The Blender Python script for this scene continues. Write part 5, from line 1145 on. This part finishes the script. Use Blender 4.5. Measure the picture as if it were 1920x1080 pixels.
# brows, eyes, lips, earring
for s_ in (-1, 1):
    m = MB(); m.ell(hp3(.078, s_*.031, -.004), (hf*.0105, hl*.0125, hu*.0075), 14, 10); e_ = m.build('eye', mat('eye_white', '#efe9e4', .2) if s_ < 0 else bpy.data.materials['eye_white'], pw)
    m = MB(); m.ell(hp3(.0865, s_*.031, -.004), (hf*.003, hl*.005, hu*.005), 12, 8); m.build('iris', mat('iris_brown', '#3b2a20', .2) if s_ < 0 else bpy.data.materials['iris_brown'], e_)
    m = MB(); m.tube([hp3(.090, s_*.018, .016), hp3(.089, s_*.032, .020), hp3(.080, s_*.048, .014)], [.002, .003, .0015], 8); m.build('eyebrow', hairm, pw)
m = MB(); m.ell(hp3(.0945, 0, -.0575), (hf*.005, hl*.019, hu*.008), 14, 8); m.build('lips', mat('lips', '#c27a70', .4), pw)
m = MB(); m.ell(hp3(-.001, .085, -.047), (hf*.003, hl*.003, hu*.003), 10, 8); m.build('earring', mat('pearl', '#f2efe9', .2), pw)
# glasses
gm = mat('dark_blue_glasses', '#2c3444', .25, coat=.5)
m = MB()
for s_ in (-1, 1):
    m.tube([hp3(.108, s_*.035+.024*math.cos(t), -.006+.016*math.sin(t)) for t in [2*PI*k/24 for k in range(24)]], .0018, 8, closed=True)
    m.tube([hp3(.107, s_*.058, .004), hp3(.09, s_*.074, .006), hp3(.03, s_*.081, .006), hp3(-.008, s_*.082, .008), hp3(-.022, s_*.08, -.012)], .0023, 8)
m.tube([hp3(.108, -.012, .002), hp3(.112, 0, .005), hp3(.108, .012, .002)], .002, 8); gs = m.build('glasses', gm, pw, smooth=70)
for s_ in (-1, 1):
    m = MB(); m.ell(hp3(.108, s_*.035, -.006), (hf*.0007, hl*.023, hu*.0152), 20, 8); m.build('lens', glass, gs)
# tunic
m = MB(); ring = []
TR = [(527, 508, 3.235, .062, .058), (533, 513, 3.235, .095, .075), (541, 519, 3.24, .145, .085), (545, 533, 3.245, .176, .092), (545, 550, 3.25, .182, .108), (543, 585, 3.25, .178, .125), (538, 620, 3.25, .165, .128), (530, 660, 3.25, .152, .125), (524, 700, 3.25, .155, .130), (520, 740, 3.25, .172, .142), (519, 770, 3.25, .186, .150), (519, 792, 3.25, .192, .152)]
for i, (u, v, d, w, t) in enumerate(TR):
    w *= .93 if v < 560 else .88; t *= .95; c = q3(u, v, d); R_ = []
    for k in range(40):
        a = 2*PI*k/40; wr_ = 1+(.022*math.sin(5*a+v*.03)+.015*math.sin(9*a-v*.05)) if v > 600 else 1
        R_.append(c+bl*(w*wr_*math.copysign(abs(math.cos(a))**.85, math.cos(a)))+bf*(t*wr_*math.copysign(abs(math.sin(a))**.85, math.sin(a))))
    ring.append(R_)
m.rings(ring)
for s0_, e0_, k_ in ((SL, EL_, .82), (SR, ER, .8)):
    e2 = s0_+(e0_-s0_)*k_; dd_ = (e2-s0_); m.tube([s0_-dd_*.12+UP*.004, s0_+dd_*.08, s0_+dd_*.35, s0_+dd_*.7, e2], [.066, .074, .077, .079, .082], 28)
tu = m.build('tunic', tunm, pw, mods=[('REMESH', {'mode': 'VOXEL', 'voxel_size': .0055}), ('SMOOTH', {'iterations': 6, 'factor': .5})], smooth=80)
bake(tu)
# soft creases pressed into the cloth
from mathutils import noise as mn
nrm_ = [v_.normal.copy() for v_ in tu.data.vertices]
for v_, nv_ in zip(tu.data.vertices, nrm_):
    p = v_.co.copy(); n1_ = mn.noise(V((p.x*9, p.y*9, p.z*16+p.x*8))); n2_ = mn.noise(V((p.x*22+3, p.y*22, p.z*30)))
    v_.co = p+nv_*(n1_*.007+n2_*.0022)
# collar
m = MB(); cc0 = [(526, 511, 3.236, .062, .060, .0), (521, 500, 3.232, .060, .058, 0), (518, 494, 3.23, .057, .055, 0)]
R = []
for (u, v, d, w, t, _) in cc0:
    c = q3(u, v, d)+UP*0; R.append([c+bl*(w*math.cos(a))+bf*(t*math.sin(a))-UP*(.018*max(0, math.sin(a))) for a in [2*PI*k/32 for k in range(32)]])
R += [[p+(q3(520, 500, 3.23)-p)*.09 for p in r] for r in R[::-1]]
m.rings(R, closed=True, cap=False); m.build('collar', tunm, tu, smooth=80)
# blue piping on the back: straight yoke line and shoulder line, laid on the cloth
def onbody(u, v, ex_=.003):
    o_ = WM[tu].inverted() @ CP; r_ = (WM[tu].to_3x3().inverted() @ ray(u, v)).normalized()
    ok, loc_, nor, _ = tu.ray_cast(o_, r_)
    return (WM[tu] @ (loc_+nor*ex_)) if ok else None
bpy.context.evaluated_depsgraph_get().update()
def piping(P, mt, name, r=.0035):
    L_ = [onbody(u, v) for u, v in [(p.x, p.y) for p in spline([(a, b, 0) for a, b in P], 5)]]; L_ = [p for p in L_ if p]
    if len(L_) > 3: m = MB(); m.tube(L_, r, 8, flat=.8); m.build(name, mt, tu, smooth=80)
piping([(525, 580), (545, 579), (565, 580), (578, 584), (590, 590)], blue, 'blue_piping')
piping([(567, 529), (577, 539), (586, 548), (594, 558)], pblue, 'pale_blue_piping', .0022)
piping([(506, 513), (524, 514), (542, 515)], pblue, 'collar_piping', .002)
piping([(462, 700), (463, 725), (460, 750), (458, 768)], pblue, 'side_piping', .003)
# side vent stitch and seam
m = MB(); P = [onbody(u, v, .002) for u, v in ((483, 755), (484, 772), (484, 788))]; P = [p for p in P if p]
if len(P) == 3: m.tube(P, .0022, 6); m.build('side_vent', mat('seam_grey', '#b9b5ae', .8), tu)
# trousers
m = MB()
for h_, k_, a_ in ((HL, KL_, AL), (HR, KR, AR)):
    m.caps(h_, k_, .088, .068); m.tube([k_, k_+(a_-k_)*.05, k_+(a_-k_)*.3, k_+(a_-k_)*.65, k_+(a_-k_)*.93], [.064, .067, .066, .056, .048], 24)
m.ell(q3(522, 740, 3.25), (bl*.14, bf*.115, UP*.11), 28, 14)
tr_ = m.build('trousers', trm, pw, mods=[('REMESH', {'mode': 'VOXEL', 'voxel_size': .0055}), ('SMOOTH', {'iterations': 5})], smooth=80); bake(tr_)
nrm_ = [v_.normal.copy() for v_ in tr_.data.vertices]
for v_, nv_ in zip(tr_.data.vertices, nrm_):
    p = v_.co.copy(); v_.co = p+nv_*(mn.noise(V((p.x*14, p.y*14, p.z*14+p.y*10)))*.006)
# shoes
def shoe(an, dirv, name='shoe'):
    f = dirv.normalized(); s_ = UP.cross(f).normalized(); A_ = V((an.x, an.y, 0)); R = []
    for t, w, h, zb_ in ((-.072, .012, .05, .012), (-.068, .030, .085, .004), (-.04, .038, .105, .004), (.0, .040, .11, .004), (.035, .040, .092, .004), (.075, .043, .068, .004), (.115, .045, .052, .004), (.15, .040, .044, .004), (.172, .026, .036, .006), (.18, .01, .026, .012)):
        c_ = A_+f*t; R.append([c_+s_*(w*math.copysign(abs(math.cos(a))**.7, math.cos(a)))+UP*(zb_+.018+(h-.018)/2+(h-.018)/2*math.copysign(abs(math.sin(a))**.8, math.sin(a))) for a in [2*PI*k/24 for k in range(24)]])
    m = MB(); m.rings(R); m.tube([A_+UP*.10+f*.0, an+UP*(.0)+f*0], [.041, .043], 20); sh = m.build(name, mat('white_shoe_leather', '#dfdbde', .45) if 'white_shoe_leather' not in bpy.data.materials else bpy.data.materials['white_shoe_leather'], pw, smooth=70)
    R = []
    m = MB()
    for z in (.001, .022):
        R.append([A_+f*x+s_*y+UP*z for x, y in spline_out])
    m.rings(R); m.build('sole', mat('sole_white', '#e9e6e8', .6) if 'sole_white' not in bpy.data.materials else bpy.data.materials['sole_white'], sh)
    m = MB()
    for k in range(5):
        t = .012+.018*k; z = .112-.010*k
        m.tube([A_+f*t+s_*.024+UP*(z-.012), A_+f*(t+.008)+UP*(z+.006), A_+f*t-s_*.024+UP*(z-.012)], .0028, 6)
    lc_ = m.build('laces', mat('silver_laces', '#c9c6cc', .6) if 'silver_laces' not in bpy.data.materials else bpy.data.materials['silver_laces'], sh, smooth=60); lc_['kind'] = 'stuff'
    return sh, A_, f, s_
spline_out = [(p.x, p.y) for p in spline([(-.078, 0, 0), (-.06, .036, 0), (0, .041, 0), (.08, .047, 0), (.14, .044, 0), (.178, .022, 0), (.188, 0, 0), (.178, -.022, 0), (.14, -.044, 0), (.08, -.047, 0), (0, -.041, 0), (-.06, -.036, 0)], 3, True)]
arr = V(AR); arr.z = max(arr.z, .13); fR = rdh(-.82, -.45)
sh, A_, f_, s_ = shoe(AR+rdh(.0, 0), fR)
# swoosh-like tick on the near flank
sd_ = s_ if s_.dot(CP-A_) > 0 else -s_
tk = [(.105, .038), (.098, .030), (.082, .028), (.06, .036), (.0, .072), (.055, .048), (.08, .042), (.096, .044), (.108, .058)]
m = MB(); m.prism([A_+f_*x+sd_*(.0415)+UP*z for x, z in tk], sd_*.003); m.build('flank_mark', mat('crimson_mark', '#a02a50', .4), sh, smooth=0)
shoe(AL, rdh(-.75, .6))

+++

## Required work
What is the number of lines that hold the string "from"? Reply with that number alone.

## Written answer
2